DIRECTIVE: Repeat every line, exactly, from the very first through the one where "COL = scene.collection" appears. Add nothing else.

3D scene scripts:
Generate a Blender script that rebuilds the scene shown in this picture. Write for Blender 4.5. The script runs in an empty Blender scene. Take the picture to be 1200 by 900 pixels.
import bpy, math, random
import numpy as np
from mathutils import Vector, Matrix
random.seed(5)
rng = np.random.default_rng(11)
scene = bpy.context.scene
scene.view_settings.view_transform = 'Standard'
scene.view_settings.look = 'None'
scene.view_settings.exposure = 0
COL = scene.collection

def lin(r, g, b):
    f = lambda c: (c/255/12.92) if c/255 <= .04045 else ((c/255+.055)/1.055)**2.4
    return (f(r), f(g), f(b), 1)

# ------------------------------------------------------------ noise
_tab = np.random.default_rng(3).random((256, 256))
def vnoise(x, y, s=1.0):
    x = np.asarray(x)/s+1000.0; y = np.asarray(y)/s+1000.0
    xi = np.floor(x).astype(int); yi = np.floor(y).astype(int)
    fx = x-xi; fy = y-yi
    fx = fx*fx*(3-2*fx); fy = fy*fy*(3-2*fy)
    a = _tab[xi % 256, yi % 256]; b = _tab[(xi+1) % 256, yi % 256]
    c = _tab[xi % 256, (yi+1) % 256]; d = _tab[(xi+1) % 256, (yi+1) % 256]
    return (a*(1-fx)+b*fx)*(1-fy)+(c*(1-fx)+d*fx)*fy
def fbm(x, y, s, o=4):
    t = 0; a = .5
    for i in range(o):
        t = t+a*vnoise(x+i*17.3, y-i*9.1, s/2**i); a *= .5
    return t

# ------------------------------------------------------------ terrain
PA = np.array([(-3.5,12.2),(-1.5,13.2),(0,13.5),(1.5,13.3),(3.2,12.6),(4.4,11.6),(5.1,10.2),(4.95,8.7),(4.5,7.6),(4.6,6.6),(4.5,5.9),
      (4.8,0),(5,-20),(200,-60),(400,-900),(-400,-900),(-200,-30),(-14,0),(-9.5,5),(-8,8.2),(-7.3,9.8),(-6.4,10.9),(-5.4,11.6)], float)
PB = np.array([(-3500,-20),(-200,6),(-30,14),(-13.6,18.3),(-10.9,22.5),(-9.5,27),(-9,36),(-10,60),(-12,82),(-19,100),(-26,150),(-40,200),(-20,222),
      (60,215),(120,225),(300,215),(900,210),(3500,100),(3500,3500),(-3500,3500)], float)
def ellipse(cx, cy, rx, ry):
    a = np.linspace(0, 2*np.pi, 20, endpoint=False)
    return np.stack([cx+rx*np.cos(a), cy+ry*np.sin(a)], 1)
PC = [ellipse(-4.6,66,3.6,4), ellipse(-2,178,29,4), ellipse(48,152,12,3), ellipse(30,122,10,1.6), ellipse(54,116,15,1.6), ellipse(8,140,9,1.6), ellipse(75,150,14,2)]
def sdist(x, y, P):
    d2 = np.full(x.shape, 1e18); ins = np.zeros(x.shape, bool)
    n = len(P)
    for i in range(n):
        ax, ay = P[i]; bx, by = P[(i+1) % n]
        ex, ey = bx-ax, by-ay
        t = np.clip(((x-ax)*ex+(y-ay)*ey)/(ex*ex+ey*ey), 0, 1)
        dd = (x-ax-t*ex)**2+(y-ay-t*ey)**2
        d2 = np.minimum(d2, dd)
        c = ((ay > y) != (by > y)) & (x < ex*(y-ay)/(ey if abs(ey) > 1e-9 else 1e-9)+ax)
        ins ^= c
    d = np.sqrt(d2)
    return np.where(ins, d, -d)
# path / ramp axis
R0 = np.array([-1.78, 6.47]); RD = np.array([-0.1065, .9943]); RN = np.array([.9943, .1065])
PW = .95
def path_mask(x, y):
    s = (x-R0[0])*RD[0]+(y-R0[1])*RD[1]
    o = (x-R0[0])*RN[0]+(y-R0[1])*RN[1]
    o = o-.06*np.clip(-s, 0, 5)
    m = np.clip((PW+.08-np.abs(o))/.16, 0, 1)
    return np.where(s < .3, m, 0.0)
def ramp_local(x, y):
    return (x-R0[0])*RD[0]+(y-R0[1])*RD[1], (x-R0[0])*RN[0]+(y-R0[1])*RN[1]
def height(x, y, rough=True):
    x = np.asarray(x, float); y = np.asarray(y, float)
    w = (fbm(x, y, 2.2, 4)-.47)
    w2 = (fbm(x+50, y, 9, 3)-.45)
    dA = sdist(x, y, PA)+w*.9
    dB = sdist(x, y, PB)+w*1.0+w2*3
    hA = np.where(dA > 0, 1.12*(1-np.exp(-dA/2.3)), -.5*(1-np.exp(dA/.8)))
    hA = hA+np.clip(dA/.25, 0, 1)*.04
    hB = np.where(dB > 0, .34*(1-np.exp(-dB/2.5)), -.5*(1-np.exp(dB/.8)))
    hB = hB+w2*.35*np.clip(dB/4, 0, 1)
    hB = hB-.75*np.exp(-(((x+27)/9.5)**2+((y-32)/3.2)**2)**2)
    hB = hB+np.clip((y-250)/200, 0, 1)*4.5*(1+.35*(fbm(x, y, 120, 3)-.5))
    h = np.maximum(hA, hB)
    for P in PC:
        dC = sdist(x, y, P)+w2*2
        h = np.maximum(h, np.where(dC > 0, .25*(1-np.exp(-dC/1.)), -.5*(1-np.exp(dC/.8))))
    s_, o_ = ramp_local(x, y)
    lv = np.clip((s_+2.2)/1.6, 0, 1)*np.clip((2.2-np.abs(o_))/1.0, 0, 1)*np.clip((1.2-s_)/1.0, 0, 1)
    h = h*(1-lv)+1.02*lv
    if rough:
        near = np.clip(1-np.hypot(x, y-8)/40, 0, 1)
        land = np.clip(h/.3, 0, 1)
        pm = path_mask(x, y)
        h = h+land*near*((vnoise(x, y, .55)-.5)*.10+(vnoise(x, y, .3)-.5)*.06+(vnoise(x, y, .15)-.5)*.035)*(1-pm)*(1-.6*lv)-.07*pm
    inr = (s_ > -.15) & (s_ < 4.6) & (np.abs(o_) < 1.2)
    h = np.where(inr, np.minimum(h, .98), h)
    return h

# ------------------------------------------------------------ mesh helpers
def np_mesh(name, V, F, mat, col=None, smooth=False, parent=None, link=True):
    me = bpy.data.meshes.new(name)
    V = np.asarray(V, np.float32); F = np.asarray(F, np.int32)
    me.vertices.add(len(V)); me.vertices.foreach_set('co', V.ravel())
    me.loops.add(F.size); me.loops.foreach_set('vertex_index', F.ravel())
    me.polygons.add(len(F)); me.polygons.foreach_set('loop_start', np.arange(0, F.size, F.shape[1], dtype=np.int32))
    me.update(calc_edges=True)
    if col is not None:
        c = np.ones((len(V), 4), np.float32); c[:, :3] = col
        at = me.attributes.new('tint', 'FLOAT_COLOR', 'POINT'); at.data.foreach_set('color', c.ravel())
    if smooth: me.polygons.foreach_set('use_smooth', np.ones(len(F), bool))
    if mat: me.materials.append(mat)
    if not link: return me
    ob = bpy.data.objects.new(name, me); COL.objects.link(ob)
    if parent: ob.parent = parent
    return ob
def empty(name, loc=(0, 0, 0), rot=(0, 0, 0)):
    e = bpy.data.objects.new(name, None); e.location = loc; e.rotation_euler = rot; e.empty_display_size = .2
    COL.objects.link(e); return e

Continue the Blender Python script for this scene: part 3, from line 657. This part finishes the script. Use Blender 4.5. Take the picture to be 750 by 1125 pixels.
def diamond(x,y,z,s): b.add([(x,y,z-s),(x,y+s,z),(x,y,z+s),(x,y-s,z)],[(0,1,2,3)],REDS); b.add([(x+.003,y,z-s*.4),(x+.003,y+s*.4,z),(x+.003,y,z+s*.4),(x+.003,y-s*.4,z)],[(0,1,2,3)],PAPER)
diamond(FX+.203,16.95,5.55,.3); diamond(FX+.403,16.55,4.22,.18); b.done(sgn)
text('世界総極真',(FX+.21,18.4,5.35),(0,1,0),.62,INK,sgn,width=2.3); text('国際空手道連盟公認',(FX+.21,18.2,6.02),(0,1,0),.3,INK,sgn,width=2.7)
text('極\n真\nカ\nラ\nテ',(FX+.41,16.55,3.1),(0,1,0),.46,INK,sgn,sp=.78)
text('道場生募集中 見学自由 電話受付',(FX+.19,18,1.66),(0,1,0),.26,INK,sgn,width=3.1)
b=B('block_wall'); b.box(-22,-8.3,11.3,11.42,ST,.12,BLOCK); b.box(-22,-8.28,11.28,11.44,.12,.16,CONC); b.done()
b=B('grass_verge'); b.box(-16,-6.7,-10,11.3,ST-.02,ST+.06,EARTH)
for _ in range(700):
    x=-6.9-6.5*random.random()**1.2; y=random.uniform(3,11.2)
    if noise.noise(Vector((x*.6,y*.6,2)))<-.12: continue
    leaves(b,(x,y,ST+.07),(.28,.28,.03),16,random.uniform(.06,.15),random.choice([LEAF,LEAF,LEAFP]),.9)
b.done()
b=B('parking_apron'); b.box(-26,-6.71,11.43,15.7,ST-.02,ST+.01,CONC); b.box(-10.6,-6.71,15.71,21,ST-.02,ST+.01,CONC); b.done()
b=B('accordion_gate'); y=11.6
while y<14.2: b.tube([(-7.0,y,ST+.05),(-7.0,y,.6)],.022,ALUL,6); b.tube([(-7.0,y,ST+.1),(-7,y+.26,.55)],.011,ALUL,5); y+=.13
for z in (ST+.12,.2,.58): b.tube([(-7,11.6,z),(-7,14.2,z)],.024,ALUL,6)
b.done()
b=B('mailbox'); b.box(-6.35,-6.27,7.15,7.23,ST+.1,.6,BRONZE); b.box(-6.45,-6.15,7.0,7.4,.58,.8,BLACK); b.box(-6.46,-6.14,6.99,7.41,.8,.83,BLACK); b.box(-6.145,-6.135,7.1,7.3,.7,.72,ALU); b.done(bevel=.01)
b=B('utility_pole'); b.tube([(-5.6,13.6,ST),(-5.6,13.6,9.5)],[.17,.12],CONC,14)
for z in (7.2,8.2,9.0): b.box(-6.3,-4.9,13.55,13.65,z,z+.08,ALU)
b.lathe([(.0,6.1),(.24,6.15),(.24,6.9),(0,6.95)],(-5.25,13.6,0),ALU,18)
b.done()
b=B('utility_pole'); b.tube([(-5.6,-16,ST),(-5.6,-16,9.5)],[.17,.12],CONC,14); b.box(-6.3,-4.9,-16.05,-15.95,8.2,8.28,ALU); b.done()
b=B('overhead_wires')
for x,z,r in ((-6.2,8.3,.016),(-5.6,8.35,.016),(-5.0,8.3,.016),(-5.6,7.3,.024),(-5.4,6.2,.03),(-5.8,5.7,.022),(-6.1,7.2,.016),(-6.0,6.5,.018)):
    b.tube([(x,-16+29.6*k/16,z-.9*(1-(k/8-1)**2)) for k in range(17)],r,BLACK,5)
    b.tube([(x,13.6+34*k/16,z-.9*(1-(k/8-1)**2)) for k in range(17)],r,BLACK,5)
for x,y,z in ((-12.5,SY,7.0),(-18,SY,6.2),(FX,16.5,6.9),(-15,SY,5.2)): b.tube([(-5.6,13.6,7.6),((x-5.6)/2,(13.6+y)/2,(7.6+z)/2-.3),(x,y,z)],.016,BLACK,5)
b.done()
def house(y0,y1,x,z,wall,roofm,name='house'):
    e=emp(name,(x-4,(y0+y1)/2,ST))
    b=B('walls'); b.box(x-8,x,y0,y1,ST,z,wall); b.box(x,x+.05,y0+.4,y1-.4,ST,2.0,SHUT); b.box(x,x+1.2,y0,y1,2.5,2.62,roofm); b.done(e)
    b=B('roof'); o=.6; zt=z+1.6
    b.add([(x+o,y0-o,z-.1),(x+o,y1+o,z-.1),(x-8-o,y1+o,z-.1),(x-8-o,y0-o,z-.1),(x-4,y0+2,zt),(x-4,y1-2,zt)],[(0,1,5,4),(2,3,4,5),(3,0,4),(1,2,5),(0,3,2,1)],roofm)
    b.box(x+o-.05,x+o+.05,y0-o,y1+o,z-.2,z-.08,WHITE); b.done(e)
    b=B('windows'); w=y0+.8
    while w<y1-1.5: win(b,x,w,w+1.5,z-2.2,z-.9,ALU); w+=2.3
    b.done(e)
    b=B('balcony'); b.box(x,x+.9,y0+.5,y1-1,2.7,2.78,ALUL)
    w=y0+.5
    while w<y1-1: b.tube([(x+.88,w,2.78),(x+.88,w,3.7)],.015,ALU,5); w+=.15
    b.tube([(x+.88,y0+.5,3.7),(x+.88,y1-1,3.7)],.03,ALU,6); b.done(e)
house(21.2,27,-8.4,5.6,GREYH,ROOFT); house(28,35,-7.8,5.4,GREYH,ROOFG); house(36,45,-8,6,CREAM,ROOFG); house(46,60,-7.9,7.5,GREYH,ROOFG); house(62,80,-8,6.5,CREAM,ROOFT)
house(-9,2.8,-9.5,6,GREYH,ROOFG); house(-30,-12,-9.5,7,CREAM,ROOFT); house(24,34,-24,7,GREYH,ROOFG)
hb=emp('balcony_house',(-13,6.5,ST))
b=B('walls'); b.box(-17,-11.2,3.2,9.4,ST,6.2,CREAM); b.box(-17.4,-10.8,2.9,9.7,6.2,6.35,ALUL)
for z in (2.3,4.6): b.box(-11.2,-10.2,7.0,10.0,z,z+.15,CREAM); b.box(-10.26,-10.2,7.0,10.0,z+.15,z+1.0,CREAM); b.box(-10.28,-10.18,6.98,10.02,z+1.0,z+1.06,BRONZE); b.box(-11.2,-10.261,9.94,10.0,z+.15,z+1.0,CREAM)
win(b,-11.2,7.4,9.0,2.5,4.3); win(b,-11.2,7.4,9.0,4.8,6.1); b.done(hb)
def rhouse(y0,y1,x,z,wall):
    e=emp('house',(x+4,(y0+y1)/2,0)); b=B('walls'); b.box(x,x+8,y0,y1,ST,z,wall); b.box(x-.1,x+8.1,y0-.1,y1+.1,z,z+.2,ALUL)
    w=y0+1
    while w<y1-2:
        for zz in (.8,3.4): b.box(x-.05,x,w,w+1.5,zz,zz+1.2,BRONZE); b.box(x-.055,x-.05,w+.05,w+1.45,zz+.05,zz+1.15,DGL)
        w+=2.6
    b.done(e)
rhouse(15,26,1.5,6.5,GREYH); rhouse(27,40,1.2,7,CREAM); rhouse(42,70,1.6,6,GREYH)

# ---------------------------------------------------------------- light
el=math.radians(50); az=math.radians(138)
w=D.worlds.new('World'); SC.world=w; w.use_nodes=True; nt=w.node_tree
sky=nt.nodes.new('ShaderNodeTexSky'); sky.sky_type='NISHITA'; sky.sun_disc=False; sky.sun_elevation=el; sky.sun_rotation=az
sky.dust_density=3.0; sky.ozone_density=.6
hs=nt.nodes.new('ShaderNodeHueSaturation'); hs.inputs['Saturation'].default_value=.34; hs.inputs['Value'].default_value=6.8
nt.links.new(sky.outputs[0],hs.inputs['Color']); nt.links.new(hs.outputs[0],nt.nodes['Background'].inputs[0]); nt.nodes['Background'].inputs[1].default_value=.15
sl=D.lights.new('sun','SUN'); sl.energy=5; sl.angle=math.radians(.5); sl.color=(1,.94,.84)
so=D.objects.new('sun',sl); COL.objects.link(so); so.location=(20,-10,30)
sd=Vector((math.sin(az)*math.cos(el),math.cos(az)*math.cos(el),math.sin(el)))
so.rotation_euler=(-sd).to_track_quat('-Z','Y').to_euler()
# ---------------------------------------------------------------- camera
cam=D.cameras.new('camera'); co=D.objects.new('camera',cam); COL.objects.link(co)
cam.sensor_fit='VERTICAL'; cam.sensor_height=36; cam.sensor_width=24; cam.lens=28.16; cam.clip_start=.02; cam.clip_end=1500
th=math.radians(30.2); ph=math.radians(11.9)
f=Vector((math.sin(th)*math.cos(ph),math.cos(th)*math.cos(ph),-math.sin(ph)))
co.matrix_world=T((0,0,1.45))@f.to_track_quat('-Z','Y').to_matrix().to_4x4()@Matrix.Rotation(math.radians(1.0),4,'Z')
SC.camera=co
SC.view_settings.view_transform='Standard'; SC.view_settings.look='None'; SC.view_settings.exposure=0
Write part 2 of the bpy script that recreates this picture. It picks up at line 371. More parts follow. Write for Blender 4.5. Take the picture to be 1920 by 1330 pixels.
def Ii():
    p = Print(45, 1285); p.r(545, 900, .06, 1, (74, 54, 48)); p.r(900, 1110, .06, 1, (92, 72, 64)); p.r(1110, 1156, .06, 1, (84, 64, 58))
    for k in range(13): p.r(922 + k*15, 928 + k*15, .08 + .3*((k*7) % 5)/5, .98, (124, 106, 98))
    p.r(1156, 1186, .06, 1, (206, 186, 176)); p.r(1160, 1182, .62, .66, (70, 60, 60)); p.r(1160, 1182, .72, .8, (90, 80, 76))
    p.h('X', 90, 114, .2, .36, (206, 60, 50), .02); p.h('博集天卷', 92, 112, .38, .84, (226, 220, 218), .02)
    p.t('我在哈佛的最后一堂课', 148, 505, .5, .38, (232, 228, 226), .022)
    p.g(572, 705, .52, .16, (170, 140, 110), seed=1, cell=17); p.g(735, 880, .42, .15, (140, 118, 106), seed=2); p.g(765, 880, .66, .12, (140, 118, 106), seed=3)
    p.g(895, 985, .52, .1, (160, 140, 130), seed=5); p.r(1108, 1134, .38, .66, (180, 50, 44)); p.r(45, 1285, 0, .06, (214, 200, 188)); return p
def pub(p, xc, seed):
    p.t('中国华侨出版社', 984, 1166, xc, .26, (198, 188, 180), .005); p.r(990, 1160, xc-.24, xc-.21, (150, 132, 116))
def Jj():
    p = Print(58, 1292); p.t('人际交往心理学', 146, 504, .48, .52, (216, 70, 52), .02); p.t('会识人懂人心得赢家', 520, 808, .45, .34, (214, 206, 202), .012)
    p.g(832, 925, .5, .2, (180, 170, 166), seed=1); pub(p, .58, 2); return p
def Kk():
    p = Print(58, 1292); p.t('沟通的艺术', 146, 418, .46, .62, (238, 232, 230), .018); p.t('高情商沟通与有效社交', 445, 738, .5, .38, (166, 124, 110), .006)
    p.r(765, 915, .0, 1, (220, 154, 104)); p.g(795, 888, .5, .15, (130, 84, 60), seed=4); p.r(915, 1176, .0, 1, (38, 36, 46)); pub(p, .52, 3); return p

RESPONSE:
Generate a Blender script that rebuilds the scene shown in this picture. Write for Blender 4.5. The script runs in an empty Blender scene. Take the picture to be 1200 by 900 pixels.
import bpy, math, random
import numpy as np
from mathutils import Vector, Matrix
random.seed(5)
rng = np.random.default_rng(11)
scene = bpy.context.scene
scene.view_settings.view_transform = 'Standard'
scene.view_settings.look = 'None'
scene.view_settings.exposure = 0
COL = scene.collection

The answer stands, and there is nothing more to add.